Measuring together: the group used a tape measure to check proportions and circulation, turning a floor plan idea into a physical, walkable scale test.

Jiju group curatorial workshop: we laid out printed images and discussed scale, sequencing, and material relationships before moving into the gallery space.

Testing placement in the room: a taped rectangle on the floor and a small image on the wall helped us visualise footprint, height, and viewing distance.
2) Tutor feedback and revision: narrowing the exhibition into a group show with material logic
Based on feedback from class, I revised my blog and re-focused my proposal. Because we are not allowed to stage a solo exhibition, I rebuilt the project as a group show while keeping my theme of awareness (觉知). I also re-selected two artists whose practices are strongly material-led, and I confirmed a clearer venue choice. The revised exhibition brings together Suyon Huh (Korea), Jiang Miao (China), and Guo Puyi (China), and the site is Exhibition Space at Custom Lane.
What connects these artists for me is not a single style, but a shared commitment to material as a way of thinking. Suyon Huh’s works, using paper, rope, sand, and found communication objects, make “anxiety” and “absence” legible through fragile construction and tension. Jiang Miao’s carved surfaces (acrylic on aluminium or wood) turn the act of looking into a slow, tactile reading; the image is not simply presented, but repeatedly worked through. Guo Puyi’s modular and iterative pieces (including installation views and carving-based forms) emphasise how connection is built, tested, and sometimes fails, through repetition, assembly, and physical contact.


Hi Siqi, overall I can see you are really engaging with curatorial practice and art, good, there is a need to embed research more (independent and connections with course materials).
Week 4: share context wherever you can, eg “Parkview Green in Beijing” what is this, when was it built, a link in references art the end? You refer to Halperin and Hessler, but there are no references: who are they, what, and why do they appear. Also, grammatically the sentence does not have a main point (clause).
In Week 5, more substance is needed in the comments on the collective, eg you mention ethics, add research from course/elsewhere (LO1), link this to greater reflection (LO3) (same for ideas of home). Put curating in a commercial space in critical context of practice (LO2). You can do this, just not produce an event for profit.
In Week 5, how does your approach link to any course materials discussed (eg in relation to accessibility, audience engagement, ethics of openness, the way you frame curation through short texts?).

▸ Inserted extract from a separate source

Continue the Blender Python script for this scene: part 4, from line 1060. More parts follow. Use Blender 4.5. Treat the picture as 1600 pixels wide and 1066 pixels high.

What examples of exhibitions/projects is it aligned with (add LO1 research). Any value-loaded terms, arguments, statements need to be properly explained, eg what is “art jargon”. Your idea is not entirely clear from this very general note on your plan “to make the link between life and making visible”. Great to see your depth of connection to Puyi’s practice (but do not duplicate content, you use Reading week content in the Pitch post): sustain this in your final artist choice. I understand what you mean about not-overtheorising, but again but this in the context of curatorial practice and research on this (eg, going back to Week 1 and 2, do the texts discuss this?). There is no link to Mono-ha: create flow, why are you referencing this? Contextualise curating across materialities and mediums?
You have an extra post titled Curatorial Proposal: this should not be in the final portfolio. I have reviewed it anyway: awareness…do you need this very general idea, by contrast the 3-part thematic is interesting, thoughtful, perhaps a little convolute…hard to tell…more artworks are perhaps needed. Be careful not to tie art to thinking that is too defined. For eg. understand one person’s friction is another person’s companionship? Some very good practical thinking in the production plan, well done. Week 6 post: aim for shorter, clear subheadings in posts, use consistent language in Collective Post, eg Ji Ju in Collective Space, Meeting 1. Summarise the structure, goals and outcomes of the workship more clearly. To be clear, it is not that you are not allowed to have a solo ehxibition, it is the fact that without an extensive programme around this, you cannot attain the breadth of practice/research for the assessment criteria (Los). Make clear y our method of sourcing artists. Your summary of artists’ “shared commitment to material as a way of thinking” is a strong line for your final curatorial text, well done. Some images are still very small: make sure they are formatted in a way that communicated with clarity and impact.
Remember you are looking to summarise, format and elaborate on content in the clearest, most dynamic and consistent way to create strong impact.
we are not allowed to stage a solo exhibition
Include all references at end.
Give all key info where you can, to give context, say who writers are, the Polish curator X in their exhibition text for Y, highlights…
Avoid using formulations such as “this week I learned that curation is xyz) it is like a diary, writing to yourself. Think how can I demonstrate the depth and application of what I have learned?